Global Macroeconomics Team's picture
The up-tick in market  tensions following recent bank downgrades, partial nationalizations and elections have caused CDS rates to rise sharply, although in most countries they remain below their fall 2011 highs. Stock markets have also tumbled, exchange rates depreciated and the turmoil has contributed to falling commodity prices. The real side effects of the recent bout of market nervousness remains uncertain, however based on the relative size of the financial turmoil, its impact could be half as severe as the GDP growth deceleration (relative to earlier forecasts) observed in the fall of 2011.

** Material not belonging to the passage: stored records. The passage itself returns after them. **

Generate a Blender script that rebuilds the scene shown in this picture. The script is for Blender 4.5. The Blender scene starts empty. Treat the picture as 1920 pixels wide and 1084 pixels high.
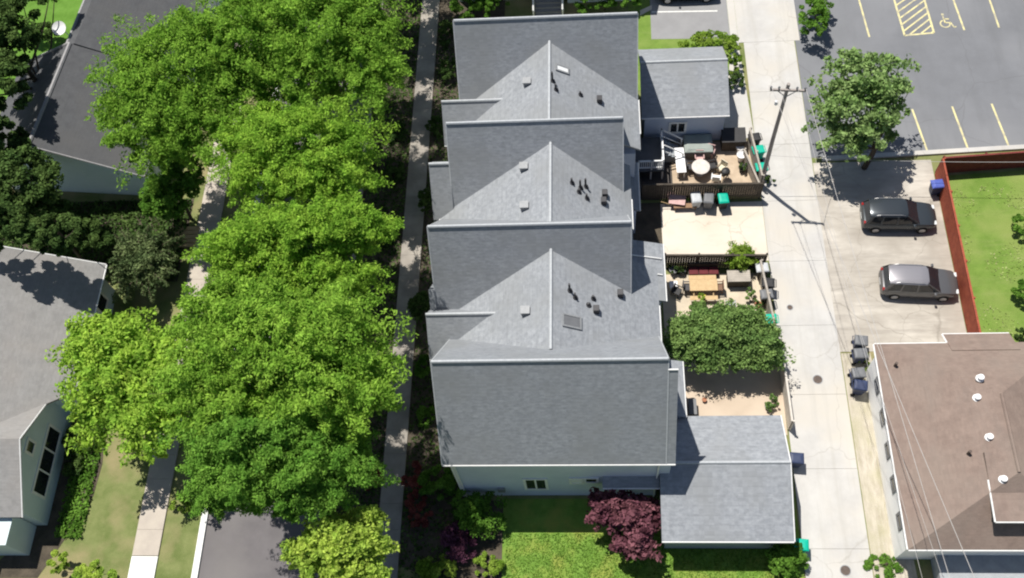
import bpy, math, random
import numpy as np
from mathutils import Vector, Matrix
random.seed(7); rng = np.random.default_rng(7)
S = bpy.context.scene; C = S.collection
R_ = math.radians
# ---------------- camera ----------------
F_, H_, CX, CY = 1831.0, 55.0, 960.0, 542.0
_dy = np.array([81., -3500., F_]); _dy /= np.linalg.norm(_dy)
_a = 165.; _b = (81*_a+F_*F_)/3500
_dz = -np.array([_a, _b, F_]); _dz /= np.linalg.norm(_dz)
_dx = np.cross(_dy, _dz)
RW = np.array([_dx, _dy, _dz])
def at(px, py, z=0.0):
    """world point at height z seen at photo pixel (px,py)"""
    d = RW @ np.array([px-CX, py-CY, F_]); t = (z-H_)/d[2]
    p = np.array([0, 0, H_])+d*t
    return Vector((p[0], p[1], z))
def ppm(px, py, z):
    d = RW @ np.array([px-CX, py-CY, F_]); return d[2]/(z-H_)
cam = bpy.data.cameras.new("camera"); co = bpy.data.objects.new("camera", cam); C.objects.link(co)
cam.sensor_width = 36; cam.lens = 36*F_/1920; cam.clip_end = 2000; cam.clip_start = .5
m = Matrix.Identity(4)
for i in range(3):
    m[i][0] = RW[i, 0]; m[i][1] = -RW[i, 1]; m[i][2] = -RW[i, 2]
m[2][3] = H_; co.matrix_world = m; S.camera = co
# ---------------- light ----------------
W = bpy.data.worlds.new("World"); S.world = W; W.use_nodes = True
nt = W.node_tree; bg = nt.nodes['Background']; sky = nt.nodes.new('ShaderNodeTexSky')
sky.sky_type = 'NISHITA'; sky.sun_disc = False; sky.sun_elevation = R_(68.5); sky.sun_rotation = R_(319)
nt.links.new(sky.outputs[0], bg.inputs[0]); bg.inputs[1].default_value = .064
sl = bpy.data.lights.new("sun", 'SUN'); sl.energy = 5; sl.angle = R_(.5); sl.color = (1, .955, .88)
so = bpy.data.objects.new("sun", sl); C.objects.link(so)
so.rotation_euler = Vector((.259, -.297, -1)).to_track_quat('-Z', 'Y').to_euler()
so.location = (0, 0, 80)
S.view_settings.view_transform = 'Standard'; S.view_settings.look = 'None'
S.view_settings.exposure = .25; S.view_settings.gamma = 1
S.cycles.filter_width = 2.1; S.cycles.max_bounces = 6; S.cycles.transparent_max_bounces = 4
# ---------------- materials ----------------
MATS = {}
def mat(name, c1, c2=None, scale=1.0, rough=.85, bump=0.0, bscale=None, metal=0.0, c3=None, s3=.15, lines=None, spec=.3, stretch=None, island=0, cracks=None, streak=None, tabs=None):
    """noise-mixed surface; c3 = larger patches; lines=(axis,period,depth) = courses as bump and tone"""
    if name in MATS: return MATS[name]
    M = bpy.data.materials.new(name); M.use_nodes = True; T = M.node_tree; N = T.nodes; L = T.links
    B = N['Principled BSDF']; B.inputs['Roughness'].default_value = rough; B.inputs['Metallic'].default_value = metal
    B.inputs['Specular IOR Level'].default_value = spec
    g = N.new('ShaderNodeNewGeometry'); pos = g.outputs['Position']
    c2 = c2 or tuple(x*.82 for x in c1)
    if stretch:
        vm = N.new('ShaderNodeVectorMath'); vm.operation = 'MULTIPLY'; vm.inputs[1].default_value = stretch; L.new(pos, vm.inputs[0]); pos2 = vm.outputs[0]
    else: pos2 = pos
    n = N.new('ShaderNodeTexNoise'); n.inputs['Scale'].default_value = scale; n.inputs['Detail'].default_value = 6; n.inputs['Roughness'].default_value = .65
    L.new(pos2, n.inputs['Vector'])
    r = N.new('ShaderNodeValToRGB'); r.color_ramp.elements[0].position = .36; r.color_ramp.elements[1].position = .64
    r.color_ramp.elements[0].color = (*c2, 1); r.color_ramp.elements[1].color = (*c1, 1); L.new(n.outputs[0], r.inputs[0])
    col = r.outputs[0]
    if c3:
        n3 = N.new('ShaderNodeTexNoise'); n3.inputs['Scale'].default_value = s3; n3.inputs['Detail'].default_value = 4; L.new(pos, n3.inputs['Vector'])
        r3 = N.new('ShaderNodeMapRange'); r3.inputs[1].default_value = .45; r3.inputs[2].default_value = .66; L.new(n3.outputs[0], r3.inputs[0])
        mx = N.new('ShaderNodeMix'); mx.data_type = 'RGBA'; mx.inputs[7].default_value = (*c3, 1); L.new(r3.outputs[0], mx.inputs[0]); L.new(col, mx.inputs[6]); col = mx.outputs[2]
    if tabs:            # every tab its own tone: (x, y, z size, amount)
        vt = N.new('ShaderNodeVectorMath'); vt.operation = 'DIVIDE'; vt.inputs[1].default_value = tabs[:3]; L.new(pos, vt.inputs[0])
        vf = N.new('ShaderNodeVectorMath'); vf.operation = 'FLOOR'; L.new(vt.outputs[0], vf.inputs[0])
        wn = N.new('ShaderNodeTexWhiteNoise'); wn.noise_dimensions = '3D'; L.new(vf.outputs[0], wn.inputs['Vector'])
        mt = N.new('ShaderNodeMapRange'); mt.inputs[3].default_value = 1-tabs[3]; mt.inputs[4].default_value = 1+tabs[3]; L.new(wn.outputs['Value'], mt.inputs[0])
        ht = N.new('ShaderNodeHueSaturation'); L.new(mt.outputs[0], ht.inputs['Value']); L.new(col, ht.inputs['Color']); col = ht.outputs[0]
    if streak:          # long worn streaks: (scale vector, colour, amount)
        vs = N.new('ShaderNodeVectorMath'); vs.operation = 'MULTIPLY'; vs.inputs[1].default_value = streak[0]; L.new(pos, vs.inputs[0])
        ns = N.new('ShaderNodeTexNoise'); ns.inputs['Scale'].default_value = 1; ns.inputs['Detail'].default_value = 5; ns.inputs['Roughness'].default_value = .7; L.new(vs.outputs[0], ns.inputs['Vector'])
        rs = N.new('ShaderNodeMapRange'); rs.inputs[1].default_value = .5; rs.inputs[2].default_value = .72; rs.inputs[4].default_value = streak[2]; L.new(ns.outputs[0], rs.inputs[0])
        mx = N.new('ShaderNodeMix'); mx.data_type = 'RGBA'; mx.inputs[7].default_value = (*streak[1], 1); L.new(rs.outputs[0], mx.inputs[0]); L.new(col, mx.inputs[6]); col = mx.outputs[2]
    if cracks:          # meandering cracks: (cell scale, width, colour, amount)
        nd = N.new('ShaderNodeTexNoise'); nd.inputs['Scale'].default_value = cracks[0]*3; nd.inputs['Detail'].default_value = 5; L.new(pos, nd.inputs['Vector'])
        va = N.new('ShaderNodeVectorMath'); va.operation = 'MULTIPLY_ADD'; va.inputs[1].default_value = (1.6, 1.6, 0); L.new(nd.outputs['Color'], va.inputs[0]); L.new(pos, va.inputs[2])
        vo = N.new('ShaderNodeTexVoronoi'); vo.feature = 'DISTANCE_TO_EDGE'; vo.inputs['Scale'].default_value = cracks[0]; L.new(va.outputs[0], vo.inputs['Vector'])
        rc = N.new('ShaderNodeMapRange'); rc.inputs[1].default_value = 0; rc.inputs[2].default_value = cracks[1]; rc.inputs[3].default_value = cracks[3]; rc.inputs[4].default_value = 0; L.new(vo.outputs['Distance'], rc.inputs[0])
        mx = N.new('ShaderNodeMix'); mx.data_type = 'RGBA'; mx.inputs[7].default_value = (*cracks[2], 1); L.new(rc.outputs[0], mx.inputs[0]); L.new(col, mx.inputs[6]); col = mx.outputs[2]
    if island:
        hv = N.new('ShaderNodeHueSaturation'); mr = N.new('ShaderNodeMapRange'); mr.inputs[3].default_value = 1-island; mr.inputs[4].default_value = 1+island
        L.new(g.outputs['Random Per Island'], mr.inputs[0]); L.new(mr.outputs[0], hv.inputs['Value']); L.new(col, hv.inputs['Color']); col = hv.outputs[0]
    h = None
    if lines:
        sp = N.new('ShaderNodeSeparateXYZ'); L.new(pos, sp.inputs[0])
        ma = N.new('ShaderNodeMath'); ma.operation = 'DIVIDE'; ma.inputs[1].default_value = lines[1]; L.new(sp.outputs['XYZ'.index(lines[0])], ma.inputs[0])
        fr = N.new('ShaderNodeMath'); fr.operation = 'FRACT'; L.new(ma.outputs[0], fr.inputs[0]); h = fr.outputs[0]
        lt = N.new('ShaderNodeMath'); lt.operation = 'GREATER_THAN'; lt.inputs[1].default_value = .14; L.new(h, lt.inputs[0])
        ml = N.new('ShaderNodeMapRange'); ml.inputs[3].default_value = 1-lines[2]; ml.inputs[4].default_value = 1; L.new(lt.outputs[0], ml.inputs[0])
        hv = N.new('ShaderNodeHueSaturation'); L.new(ml.outputs[0], hv.inputs['Value']); L.new(col, hv.inputs['Color']); col = hv.outputs[0]
    if bump:
        nb = N.new('ShaderNodeTexNoise'); nb.inputs['Scale'].default_value = bscale or scale*4; nb.inputs['Detail'].default_value = 4; L.new(pos, nb.inputs['Vector'])
        bp = N.new('ShaderNodeBump'); bp.inputs['Strength'].default_value = bump; bp.inputs['Distance'].default_value = .05; L.new(nb.outputs[0], bp.inputs['Height']); L.new(bp.outputs[0], B.inputs['Normal'])
    L.new(col, B.inputs['Base Color'])
    MATS[name] = M; return M
def leafmat(name, c1, c2, var=.35, trans=.3):
    if name in MATS: return MATS[name]
    M = bpy.data.materials.new(name); M.use_nodes = True; T = M.node_tree; N = T.nodes; L = T.links
    for x in list(N):
        if x.type == 'BSDF_PRINCIPLED': N.remove(x)
    out = [x for x in N if x.type == 'OUTPUT_MATERIAL'][0]
    g = N.new('ShaderNodeNewGeometry')
    n = N.new('ShaderNodeTexNoise'); n.inputs['Scale'].default_value = .9; n.inputs['Detail'].default_value = 3; L.new(g.outputs['Position'], n.inputs['Vector'])
    r = N.new('ShaderNodeValToRGB'); r.color_ramp.elements[0].position = .38; r.color_ramp.elements[1].position = .62
    r.color_ramp.elements[0].color = (*c2, 1); r.color_ramp.elements[1].color = (*c1, 1); L.new(n.outputs[0], r.inputs[0])
    hv = N.new('ShaderNodeHueSaturation'); mr = N.new('ShaderNodeMapRange'); mr.inputs[3].default_value = 1-var; mr.inputs[4].default_value = 1+var
    L.new(g.outputs['Random Per Island'], mr.inputs[0]); L.new(mr.outputs[0], hv.inputs['Value']); L.new(r.outputs[0], hv.inputs['Color'])
    d = N.new('ShaderNodeBsdfDiffuse'); t = N.new('ShaderNodeBsdfTranslucent'); mx = N.new('ShaderNodeMixShader'); mx.inputs[0].default_value = trans
    L.new(hv.outputs[0], d.inputs[0]); L.new(hv.outputs[0], t.inputs[0]); L.new(d.outputs[0], mx.inputs[1]); L.new(t.outputs[0], mx.inputs[2]); L.new(mx.outputs[0], out.inputs[0])
    MATS[name] = M; return M
shingle = mat('grey_shingle', (.305, .322, .346), (.228, .243, .265), 4.5, .95, .08, 9, c3=(.25, .262, .275), s3=.4, lines=('Z', .16, .06), stretch=(.8, 1, 1.8), streak=((.9, .3, .3), (.215, .229, .248), .45), tabs=(.26, .26, .12, .065))
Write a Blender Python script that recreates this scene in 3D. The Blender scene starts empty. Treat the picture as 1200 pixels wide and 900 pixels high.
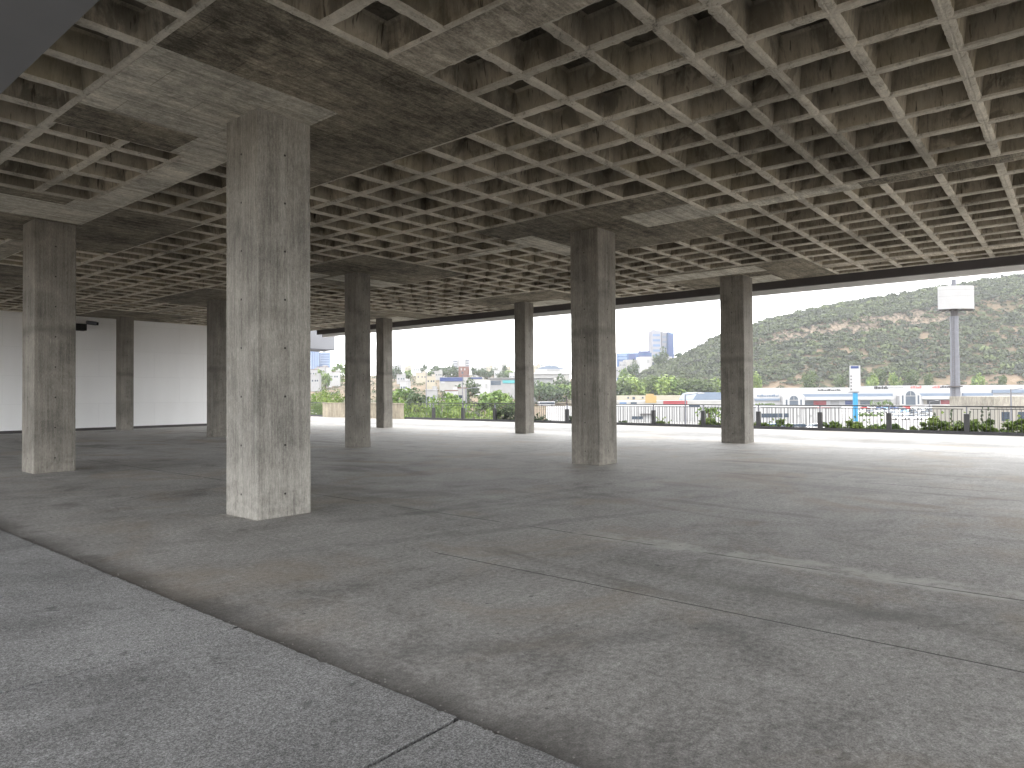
import bpy, math, random
import numpy as np
from mathutils import Vector, Matrix
random.seed(7)
R = random.random
def U(a, b): return a + (b - a) * random.random()
sc = bpy.context.scene
COL = sc.collection

# ------------------------------------------------------------------ camera
FPX = 806.05                      # focal length in pixels of a 1200 px wide picture
H = 5.1325                        # soffit height
EYE = Vector((0, 0, 1.5465))
RT = Vector((0.63728231, -0.77061018, -0.00558644))
UP = Vector((-0.00756789, -0.01350703, 0.99988014))
FW = Vector((0.77059327, 0.63716364, 0.01443968))
cam = bpy.data.objects.new('camera', bpy.data.cameras.new('camera'))
COL.objects.link(cam)
cam.data.sensor_width = 36
cam.data.lens = FPX / 1200 * 36
cam.data.clip_start = 0.05
cam.data.clip_end = 20000
m3 = Matrix((RT, UP, -FW)).transposed()
cam.matrix_world = Matrix.Translation(EYE) @ m3.to_4x4()
sc.camera = cam
F2 = Vector((FW.x, FW.y, 0)).normalized()
R2 = Vector((F2.y, -F2.x, 0))
def site(px, D, z=-7.0):
    """plan position D metres ahead of the viewpoint along bearing px, at height z"""
    v = F2 * D + R2 * ((px - 600) / FPX * D)
    return Vector((v.x, v.y, z))
def zat(px, py, D):
    """height seen at picture row py at distance D"""
    yh = 461.64 - 0.0056 * (px - 600)
    return EYE.z + (yh - py) / FPX * D
FACE = math.atan2(-F2.x, F2.y)    # turn about z whose local y axis runs straight away from the viewpoint

# ------------------------------------------------------------------ materials
class Mat:
    def __init__(s, name, rough=0.85, spec=0.3):
        s.m = bpy.data.materials.new(name); s.m.use_nodes = True
        s.t = s.m.node_tree; s.t.nodes.clear()
        s.out = s.t.nodes.new('ShaderNodeOutputMaterial')
        s.b = s.t.nodes.new('ShaderNodeBsdfPrincipled')
        s.t.links.new(s.b.outputs[0], s.out.inputs[0])
        s.b.inputs['Roughness'].default_value = rough
        s.b.inputs['Specular IOR Level'].default_value = spec
        s.geo = None
    def n(s, typ, ins=None, **props):
        nd = s.t.nodes.new('ShaderNode' + typ)
        for k, v in props.items(): setattr(nd, k, v)
        for k, v in (ins or {}).items():
            sk = nd.inputs[k]
            if hasattr(v, 'is_output') or isinstance(v, bpy.types.NodeSocket): s.t.links.new(v, sk)
            else: sk.default_value = v
        return nd
    def pos(s):
        if not s.geo: s.geo = s.n('NewGeometry')
        return s.geo.outputs['Position']
    def obj(s): return s.n('TexCoord').outputs['Object']
    def mapped(s, vec, scale=(1, 1, 1), rot=(0, 0, 0), loc=(0, 0, 0)):
        return s.n('Mapping', {'Vector': vec, 'Scale': scale, 'Rotation': rot, 'Location': loc}).outputs[0]
    def noise(s, vec, scale, detail=6, rough=0.55, dist=0.0):
        return s.n('TexNoise', {'Vector': vec, 'Scale': scale, 'Detail': detail, 'Roughness': rough, 'Distortion': dist}).outputs['Fac']
    def ramp(s, fac, stops, interp='LINEAR'):
        nd = s.n('ValToRGB', {'Fac': fac}); cr = nd.color_ramp; cr.interpolation = interp
        while len(cr.elements) < len(stops): cr.elements.new(0.5)
        for e, (p, c) in zip(cr.elements, stops):
            e.position = p; e.color = (c, c, c, 1) if isinstance(c, (int, float)) else (*c, 1)
        return nd.outputs[0]
    def math(s, op, a, b=0.0, c=0.0, clamp=False):
        return s.n('Math', {0: a, 1: b, 2: c}, operation=op, use_clamp=clamp).outputs[0]
    def mix(s, fac, a, b, mode='MIX'):
        nd = s.n('MixRGB', {'Fac': fac, 'Color1': a if not isinstance(a, tuple) else (*a, 1), 'Color2': b if not isinstance(b, tuple) else (*b, 1)}, blend_type=mode)
        return nd.outputs[0]
    def sep(s, v):
        nd = s.n('SeparateXYZ', {0: v}); return nd.outputs
    def color(s, c):
        if isinstance(c, tuple): s.b.inputs['Base Color'].default_value = (*c, 1)
        else: s.t.links.new(c, s.b.inputs['Base Color'])
        return s
    def bump(s, h, strength=0.3, dist=0.01):
        nd = s.n('Bump', {'Height': h, 'Strength': strength, 'Distance': dist})
        s.t.links.new(nd.outputs[0], s.b.inputs['Normal']); return s
    def rough_from(s, f): s.t.links.new(f, s.b.inputs['Roughness'])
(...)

Contagion from renewed tensions in the Euro Area appears less extensive than in the fall of 2011. Recent bank downgrades, partial nationalizations and elections have caused developing and high-income country stock markets to lose about 12 percent of their value since May 1st, giving up almost all of the gains generated over the preceding 4½ months. Yields on high-spread economies have risen, while those of safe-haven assets have declined. Virtually all developing economy currencies have lost between 3 and 7 percent against the U.S. dollar. Credit default swaps (CDS) rates have also increased significantly. Nevertheless, CDS rates in non-European high-income and developing economies remain well below their July 2011 levels. Emerging market bond spreads, although up are still 149 basis points lower than in October. 
Real side effects of the recent increase in market nervousness remain uncertain. It is too soon to observe the impact of the renewed financial-market turmoil on the real-side of the economy, but it is likely to be negative — particularly in high-income Europe. How negative is of course unknown. To-date, Euro Area financial market indicators have deteriorated about half as much as they did in the fall of 2011 (relative to July 2011), which suggests that the hit on activity could be about half as severe as in the fall of 2011 — when Euro Area quarterly growth rates declined by about 0.5 percentage points relative to expectations in June 2011 and whole year growth was off about 0.2 percent. 

The recent increase in market nervousness has driven commodity prices downward. Since the beginning of May, crude oil prices have fallen 15.8%, influenced primarily by concern that financial turmoil will cut into global growth and oil demand (improving supply conditions and easing tensions with Iran helped as well). Recent events also contributed to falls in copper and aluminum prices of 11.2% and 5.4% respectively. Many agricultural commodity prices have declined as well (corn, cotton and rubber), which should help relieve inflationary trends in developing countries. Developing countries are not expected to suffer large impacts if financial tensions do not worsen, and lower commodity prices will buffer those impacts for importers. However, for commodity exporters, lower commodity prices will reduce government revenues, weaken current account positions, and if long-lasting, will cut into growth.